Back in town after the bus ride back was like walking on an alien planet. To be fair, I was in Peru though. Truely the most pleasurable, most interesting, most educational and most transformational night of my life. Now I just need to incorporate the lessons into my daily life and just do it. First step, steal this sleaping bag.

The River


Queomayo (pronounced khe-O-may-O), meaning Yellow River in the local Quechua language, is a small village of eight families, reached by taking a 4300m mountain pass. It is located outside of the small town if Santa Maria, which is outside the town of Urubamba, which is outside the city of Cuzco, Peru. In this village lives an English man with his Peruvian wife, who used to live in England together, their three and a half year old daughter and a Boxer dog called Nelson. After their daughter was born, the couple decided to return to Peru to start a new life for themselves and their daughter and to establish an organic self-sustainable farm.

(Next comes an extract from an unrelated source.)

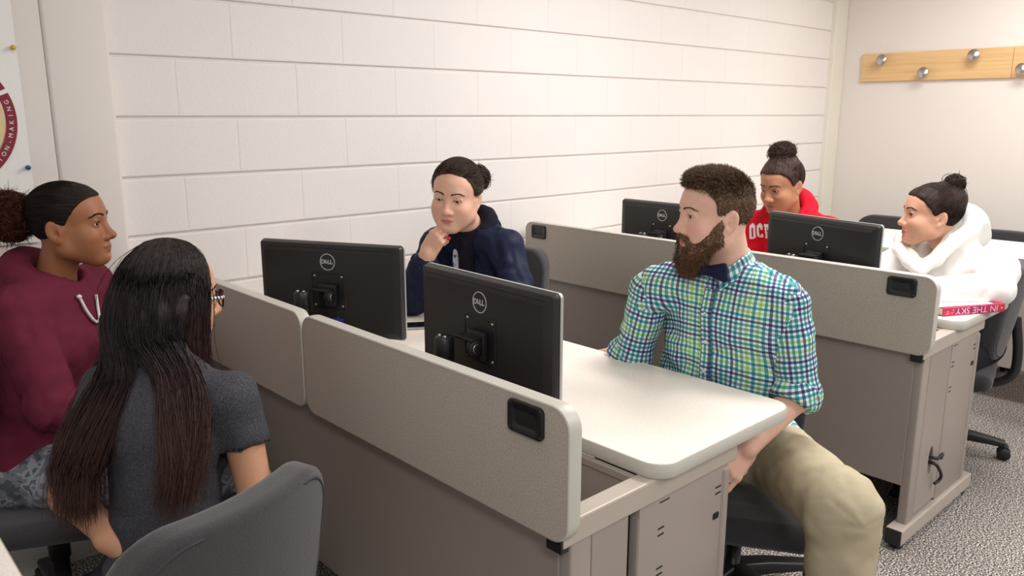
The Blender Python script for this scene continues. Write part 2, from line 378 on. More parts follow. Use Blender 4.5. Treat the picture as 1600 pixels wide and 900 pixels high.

They run their car on biodiesel they make themselves from used vegetable oil, use decomposing toilets and solar hot water. They farm mainly coffee beans, but also mangos, bananas, papaya, avocadoes, pineapples and some cocoa. The cocoa pods are picked from the trees, and the beans scooped into wooden crates for fermentation. They are then dried, roasted and pounded into delicious oily chocolaty goodness, then put into a cake (maybe with some fresh bananas from the tree) or hot chocolate. You might also want to wash it down with a glass of papaya and passion fruit juice from the garden. Avocadoes literally drop onto the outdoor table, and in peak season there are too many mangos to eat. Truly a land of plenty.
But not all is well in paradise. The jungle is an unforgiving mistress. In February of last year a landslide claimed the village’s primary school and much of the rest of the downtown area. Consequently, many of the families have moved to neighboring towns, and labour for the farm is hard to come by. In 1998 the river also claimed one of Peru’s few railway lines, which passed through the valley. All that remains is bent and rusted railing lying in the river bed and a few cement foundations for bridges. The nearby hot spring baths were also wiped out by a landside last year, and are currently being rebuilt. Herein lies the conflict: the heavy rain that provides the farm with its incredible productivity could also take it all away in a heartbeat.
Interestingly, this same river becomes the Amazon over 1000km away as the condor flies, or twice that following the river itself. Truly a mighty river. It can give life; and it can take it away.